Return the listing word for word, as given.

▸ Dataset content:
━━━━

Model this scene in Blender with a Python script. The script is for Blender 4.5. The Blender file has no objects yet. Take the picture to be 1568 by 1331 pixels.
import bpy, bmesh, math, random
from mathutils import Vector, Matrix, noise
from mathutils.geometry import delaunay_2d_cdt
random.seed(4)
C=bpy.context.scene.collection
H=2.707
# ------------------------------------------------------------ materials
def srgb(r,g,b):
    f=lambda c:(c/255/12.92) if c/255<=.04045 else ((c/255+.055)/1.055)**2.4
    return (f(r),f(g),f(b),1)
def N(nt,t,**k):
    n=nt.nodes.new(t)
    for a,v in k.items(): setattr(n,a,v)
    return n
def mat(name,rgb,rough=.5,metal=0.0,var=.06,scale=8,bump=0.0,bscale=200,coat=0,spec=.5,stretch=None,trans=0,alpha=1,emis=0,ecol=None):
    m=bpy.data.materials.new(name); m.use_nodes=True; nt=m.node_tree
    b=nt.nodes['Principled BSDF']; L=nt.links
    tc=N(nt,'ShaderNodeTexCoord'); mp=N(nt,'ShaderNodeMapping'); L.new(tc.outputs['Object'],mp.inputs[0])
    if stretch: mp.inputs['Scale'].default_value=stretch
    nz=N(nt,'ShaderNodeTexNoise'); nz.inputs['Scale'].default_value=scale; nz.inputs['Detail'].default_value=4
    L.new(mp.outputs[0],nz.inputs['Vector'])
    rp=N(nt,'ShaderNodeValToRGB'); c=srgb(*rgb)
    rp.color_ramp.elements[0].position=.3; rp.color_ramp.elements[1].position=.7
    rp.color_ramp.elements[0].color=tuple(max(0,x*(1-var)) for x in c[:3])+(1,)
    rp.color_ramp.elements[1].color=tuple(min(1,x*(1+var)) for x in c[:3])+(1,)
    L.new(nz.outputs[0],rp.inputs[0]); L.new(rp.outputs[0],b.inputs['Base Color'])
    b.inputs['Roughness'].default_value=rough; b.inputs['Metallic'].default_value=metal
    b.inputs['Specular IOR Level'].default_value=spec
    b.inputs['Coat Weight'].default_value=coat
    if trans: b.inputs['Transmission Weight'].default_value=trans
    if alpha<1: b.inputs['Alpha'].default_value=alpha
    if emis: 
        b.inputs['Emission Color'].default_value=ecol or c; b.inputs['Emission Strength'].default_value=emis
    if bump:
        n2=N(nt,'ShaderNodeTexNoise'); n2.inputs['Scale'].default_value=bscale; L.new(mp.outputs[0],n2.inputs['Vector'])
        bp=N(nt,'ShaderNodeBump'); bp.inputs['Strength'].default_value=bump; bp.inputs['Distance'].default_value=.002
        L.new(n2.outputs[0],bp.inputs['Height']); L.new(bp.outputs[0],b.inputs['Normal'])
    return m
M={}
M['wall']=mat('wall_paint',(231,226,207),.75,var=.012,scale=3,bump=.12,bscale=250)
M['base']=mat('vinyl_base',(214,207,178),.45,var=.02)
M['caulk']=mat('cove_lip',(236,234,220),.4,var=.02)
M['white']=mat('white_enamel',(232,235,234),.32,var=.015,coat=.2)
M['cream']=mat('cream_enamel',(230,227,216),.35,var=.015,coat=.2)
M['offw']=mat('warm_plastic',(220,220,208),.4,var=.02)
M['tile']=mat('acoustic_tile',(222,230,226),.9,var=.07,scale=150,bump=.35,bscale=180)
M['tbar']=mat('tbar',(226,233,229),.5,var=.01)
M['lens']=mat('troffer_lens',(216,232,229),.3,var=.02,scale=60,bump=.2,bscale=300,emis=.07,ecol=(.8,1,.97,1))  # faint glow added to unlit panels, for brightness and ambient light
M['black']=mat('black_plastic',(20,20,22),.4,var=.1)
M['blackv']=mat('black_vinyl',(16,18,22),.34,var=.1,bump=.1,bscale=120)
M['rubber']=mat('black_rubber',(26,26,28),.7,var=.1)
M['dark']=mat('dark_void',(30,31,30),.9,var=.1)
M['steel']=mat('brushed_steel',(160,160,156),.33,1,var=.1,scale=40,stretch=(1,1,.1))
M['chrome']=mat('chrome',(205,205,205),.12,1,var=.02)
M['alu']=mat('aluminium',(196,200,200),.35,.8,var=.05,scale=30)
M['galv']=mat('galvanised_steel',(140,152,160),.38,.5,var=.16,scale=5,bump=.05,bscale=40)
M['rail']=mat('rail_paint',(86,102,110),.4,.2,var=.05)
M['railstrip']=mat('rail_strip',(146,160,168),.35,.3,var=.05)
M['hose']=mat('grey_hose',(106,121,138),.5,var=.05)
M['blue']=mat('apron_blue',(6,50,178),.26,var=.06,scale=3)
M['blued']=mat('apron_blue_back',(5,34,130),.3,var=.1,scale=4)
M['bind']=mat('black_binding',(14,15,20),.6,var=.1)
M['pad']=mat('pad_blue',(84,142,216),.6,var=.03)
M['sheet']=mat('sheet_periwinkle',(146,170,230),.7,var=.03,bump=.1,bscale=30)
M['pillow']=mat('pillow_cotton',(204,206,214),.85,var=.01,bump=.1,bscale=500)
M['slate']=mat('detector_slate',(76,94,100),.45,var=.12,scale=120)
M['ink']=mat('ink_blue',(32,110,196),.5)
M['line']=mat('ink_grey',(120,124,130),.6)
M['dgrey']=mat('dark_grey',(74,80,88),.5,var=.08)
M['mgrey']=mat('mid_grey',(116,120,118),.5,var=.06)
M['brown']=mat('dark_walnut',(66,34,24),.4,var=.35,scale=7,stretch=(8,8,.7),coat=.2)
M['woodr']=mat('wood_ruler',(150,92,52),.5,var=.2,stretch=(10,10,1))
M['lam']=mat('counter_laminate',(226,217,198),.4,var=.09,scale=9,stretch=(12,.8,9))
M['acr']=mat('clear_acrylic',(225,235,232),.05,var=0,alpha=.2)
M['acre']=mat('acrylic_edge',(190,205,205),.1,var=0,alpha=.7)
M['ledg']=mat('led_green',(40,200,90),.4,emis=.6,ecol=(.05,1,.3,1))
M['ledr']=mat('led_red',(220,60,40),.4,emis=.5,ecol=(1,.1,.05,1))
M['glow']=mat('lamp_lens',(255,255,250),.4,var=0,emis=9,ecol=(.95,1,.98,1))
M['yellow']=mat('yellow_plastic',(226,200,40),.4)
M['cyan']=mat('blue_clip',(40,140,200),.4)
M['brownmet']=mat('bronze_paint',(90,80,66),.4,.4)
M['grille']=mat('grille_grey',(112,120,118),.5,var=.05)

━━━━

▸ Full output:
Model this scene in Blender with a Python script. The script is for Blender 4.5. The Blender file has no objects yet. Take the picture to be 1568 by 1331 pixels.
import bpy, bmesh, math, random
from mathutils import Vector, Matrix, noise
from mathutils.geometry import delaunay_2d_cdt
random.seed(4)
C=bpy.context.scene.collection
H=2.707
# ------------------------------------------------------------ materials
def srgb(r,g,b):
    f=lambda c:(c/255/12.92) if c/255<=.04045 else ((c/255+.055)/1.055)**2.4
    return (f(r),f(g),f(b),1)
def N(nt,t,**k):
    n=nt.nodes.new(t)
    for a,v in k.items(): setattr(n,a,v)
    return n
def mat(name,rgb,rough=.5,metal=0.0,var=.06,scale=8,bump=0.0,bscale=200,coat=0,spec=.5,stretch=None,trans=0,alpha=1,emis=0,ecol=None):
    m=bpy.data.materials.new(name); m.use_nodes=True; nt=m.node_tree
    b=nt.nodes['Principled BSDF']; L=nt.links
    tc=N(nt,'ShaderNodeTexCoord'); mp=N(nt,'ShaderNodeMapping'); L.new(tc.outputs['Object'],mp.inputs[0])
    if stretch: mp.inputs['Scale'].default_value=stretch
    nz=N(nt,'ShaderNodeTexNoise'); nz.inputs['Scale'].default_value=scale; nz.inputs['Detail'].default_value=4
    L.new(mp.outputs[0],nz.inputs['Vector'])
    rp=N(nt,'ShaderNodeValToRGB'); c=srgb(*rgb)
    rp.color_ramp.elements[0].position=.3; rp.color_ramp.elements[1].position=.7
    rp.color_ramp.elements[0].color=tuple(max(0,x*(1-var)) for x in c[:3])+(1,)
    rp.color_ramp.elements[1].color=tuple(min(1,x*(1+var)) for x in c[:3])+(1,)
    L.new(nz.outputs[0],rp.inputs[0]); L.new(rp.outputs[0],b.inputs['Base Color'])
    b.inputs['Roughness'].default_value=rough; b.inputs['Metallic'].default_value=metal
    b.inputs['Specular IOR Level'].default_value=spec
    b.inputs['Coat Weight'].default_value=coat
    if trans: b.inputs['Transmission Weight'].default_value=trans
    if alpha<1: b.inputs['Alpha'].default_value=alpha
    if emis: 
        b.inputs['Emission Color'].default_value=ecol or c; b.inputs['Emission Strength'].default_value=emis
    if bump:
        n2=N(nt,'ShaderNodeTexNoise'); n2.inputs['Scale'].default_value=bscale; L.new(mp.outputs[0],n2.inputs['Vector'])
        bp=N(nt,'ShaderNodeBump'); bp.inputs['Strength'].default_value=bump; bp.inputs['Distance'].default_value=.002
        L.new(n2.outputs[0],bp.inputs['Height']); L.new(bp.outputs[0],b.inputs['Normal'])
    return m
M={}
M['wall']=mat('wall_paint',(231,226,207),.75,var=.012,scale=3,bump=.12,bscale=250)
M['base']=mat('vinyl_base',(214,207,178),.45,var=.02)
M['caulk']=mat('cove_lip',(236,234,220),.4,var=.02)
M['white']=mat('white_enamel',(232,235,234),.32,var=.015,coat=.2)
M['cream']=mat('cream_enamel',(230,227,216),.35,var=.015,coat=.2)
M['offw']=mat('warm_plastic',(220,220,208),.4,var=.02)
M['tile']=mat('acoustic_tile',(222,230,226),.9,var=.07,scale=150,bump=.35,bscale=180)
M['tbar']=mat('tbar',(226,233,229),.5,var=.01)
M['lens']=mat('troffer_lens',(216,232,229),.3,var=.02,scale=60,bump=.2,bscale=300,emis=.07,ecol=(.8,1,.97,1))  # faint glow added to unlit panels, for brightness and ambient light
M['black']=mat('black_plastic',(20,20,22),.4,var=.1)
M['blackv']=mat('black_vinyl',(16,18,22),.34,var=.1,bump=.1,bscale=120)
M['rubber']=mat('black_rubber',(26,26,28),.7,var=.1)
M['dark']=mat('dark_void',(30,31,30),.9,var=.1)
M['steel']=mat('brushed_steel',(160,160,156),.33,1,var=.1,scale=40,stretch=(1,1,.1))
M['chrome']=mat('chrome',(205,205,205),.12,1,var=.02)
M['alu']=mat('aluminium',(196,200,200),.35,.8,var=.05,scale=30)
M['galv']=mat('galvanised_steel',(140,152,160),.38,.5,var=.16,scale=5,bump=.05,bscale=40)
M['rail']=mat('rail_paint',(86,102,110),.4,.2,var=.05)
M['railstrip']=mat('rail_strip',(146,160,168),.35,.3,var=.05)
M['hose']=mat('grey_hose',(106,121,138),.5,var=.05)
M['blue']=mat('apron_blue',(6,50,178),.26,var=.06,scale=3)
M['blued']=mat('apron_blue_back',(5,34,130),.3,var=.1,scale=4)
M['bind']=mat('black_binding',(14,15,20),.6,var=.1)
M['pad']=mat('pad_blue',(84,142,216),.6,var=.03)
M['sheet']=mat('sheet_periwinkle',(146,170,230),.7,var=.03,bump=.1,bscale=30)
M['pillow']=mat('pillow_cotton',(204,206,214),.85,var=.01,bump=.1,bscale=500)
M['slate']=mat('detector_slate',(76,94,100),.45,var=.12,scale=120)
M['ink']=mat('ink_blue',(32,110,196),.5)
M['line']=mat('ink_grey',(120,124,130),.6)
M['dgrey']=mat('dark_grey',(74,80,88),.5,var=.08)
M['mgrey']=mat('mid_grey',(116,120,118),.5,var=.06)
M['brown']=mat('dark_walnut',(66,34,24),.4,var=.35,scale=7,stretch=(8,8,.7),coat=.2)
M['woodr']=mat('wood_ruler',(150,92,52),.5,var=.2,stretch=(10,10,1))
M['lam']=mat('counter_laminate',(226,217,198),.4,var=.09,scale=9,stretch=(12,.8,9))
M['acr']=mat('clear_acrylic',(225,235,232),.05,var=0,alpha=.2)
M['acre']=mat('acrylic_edge',(190,205,205),.1,var=0,alpha=.7)
M['ledg']=mat('led_green',(40,200,90),.4,emis=.6,ecol=(.05,1,.3,1))
M['ledr']=mat('led_red',(220,60,40),.4,emis=.5,ecol=(1,.1,.05,1))
M['glow']=mat('lamp_lens',(255,255,250),.4,var=0,emis=9,ecol=(.95,1,.98,1))
M['yellow']=mat('yellow_plastic',(226,200,40),.4)
M['cyan']=mat('blue_clip',(40,140,200),.4)
M['brownmet']=mat('bronze_paint',(90,80,66),.4,.4)
M['grille']=mat('grille_grey',(112,120,118),.5,var=.05)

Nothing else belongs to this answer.